Damit entkräftet er zwar den Vorwurf, die FH traue ihren eigenen Leuten das Projekt nicht zu; den schwerwiegenderen Brand vermag diese Erklärung jedoch nicht zu löschen. Das Honorar von 600 Euro, so Kihm, sei für die geforderte Leistung branchenüblich und angemessen. „Es geht wirklich nur um das Design und die Kreatividee – wir verlangen nicht, dass uns jemand für das Honorar eine komplette Seite einrichtet“, erklärt Kihm. Die Ideenfindung sei nur eine „erste Phase“, deren Ergebnisse in einer zweiten Phase von Profis umgesetzt würden. Die Formulierung „nur eine Idee“, die bereits medial verbreitet wurde, sollte beschwichtigen, goss aber stattdessen neues Öl ins Feuer. „Was für eine Unverschämtheit und Ignoranz gegenüber der Leistung! Als wenn das Hin- und Herbewegen der Maus über eine Programmmaske der eigentliche Kern der Arbeit wäre“, kommentiert ein Leser den O-Ton des Vizepräsidenten.

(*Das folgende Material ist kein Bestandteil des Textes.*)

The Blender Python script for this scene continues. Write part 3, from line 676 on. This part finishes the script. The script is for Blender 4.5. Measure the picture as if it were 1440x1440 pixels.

Hochschule wehrt sich gegen Kritik

Auch Sascha Timplan, Kommunikationsdesign-Student an der FH, schüttelt den Kopf über das Vorgehen: „Design bedeutet nicht nur, eine schicke Verpackung zu schaffen“, sagt er. „Es gehört mehr dazu: Zu einem guten Design gehört auch, sich vorher Gedanken über die Strukturen zu machen – eine Ausschreibung wie diese ist nicht mal eben nebenbei zu realisieren, wenn etwas Vernünftiges dabei herauskommen soll.“ Vor allem aber ist er verärgert über das Signal, das seine Fachhochschule an ihre Studierenden sendet: „Aufgabe einer Ausbildung ist es auch, ein realistisches Bild vom eigenen Marktwert zu vermitteln – Ausschreibungen wie diese tragen nicht dazu bei“. Bei Gestaltern im Bekanntenkreis erlebe er regelmäßig, wie schwierig es vor allem für Berufsanfänger sei, angemessene Preise für ihre Arbeit zu verlangen. Ein angemessener Stundenlohn liegt für ihn bei 60 bis 70 Euro für einen ausgebildeten Designer, der freischaffend arbeitet.“Auf den ersten Blick mag sich das nach viel anhören, wenn Steuern, Versicherungen und Miete gezahlt sind, bleibt wenig davon übrig.“

Ihm geht es um die grundsätzliche Frage nach Wert und Wertschätzung von Design. Auch in Schaffrinnas bundesweit gelesenem Blog hat sich die Diskussion zwischenzeitlich ausgeweitet und verhandelt nun auch die ganz elementare Frage nach dem Wert der Arbeit, die sich für die Gruppe der kreativ Tätigen mitunter dringlicher stellt als für sogenannte „handfeste“ Berufe: Wie bemisst man den wirtschaftlichen Wert einer kreativen Idee? Welchen Weg legt ein Gestalter zurück, bevor ein erster Entwurf für ein Logo vorliegt? Welche Arbeits- und Lebensbedingungen finden ausgebildete Designer in einer Branche vor, in der ein günstiger Preis mehr zählt als gestalterische Qualität?

Der Stein des Anstoßes ist dabei schon seit Tagen von der Bildfläche verschwunden. Ursprünglich mit einer Laufzeit bis 11. Juni versehen, wurde die Ausschreibung bei „12Designer“ von den Seitenbetreibern „vorübergehend deaktiviert“, erklärt Kihm. Mit einem Rückzieher der Hochschule habe das allerdings nichts zu tun, der Grund seien „Rückfragen technischer Art“ von Seiten der Betreiber. „Wir scheuen die Auseinandersetzung nicht. Aber für eine Beteiligung der FH-Leitung muss die Diskussion sich in konventionelle Kommunikationswege begeben“, verlangt er. Man werde mit einer Stellungnahme reagieren, sobald Schaffrinnas Brief in schriftlicher Form eingegangen sei. Der Brief, den der Designer nach eigenem Bekunden am Freitag abgeschickt hat, scheint Trier noch nicht erreicht zu haben – bis Mittwochabend ließ die Fachhochschule keine öffentliche Mitteilung verbreiten. Ob eine Antwort mit der gleichen Verve im Netz rezipiert werden wird wie Schaffrinnas Schreiben, ist fraglich.Der Imageschaden für die Trierer FH, die ihr überregionales Renommee vor allem dem Fachbereich Gestaltung verdankt, scheint dagegen sicher.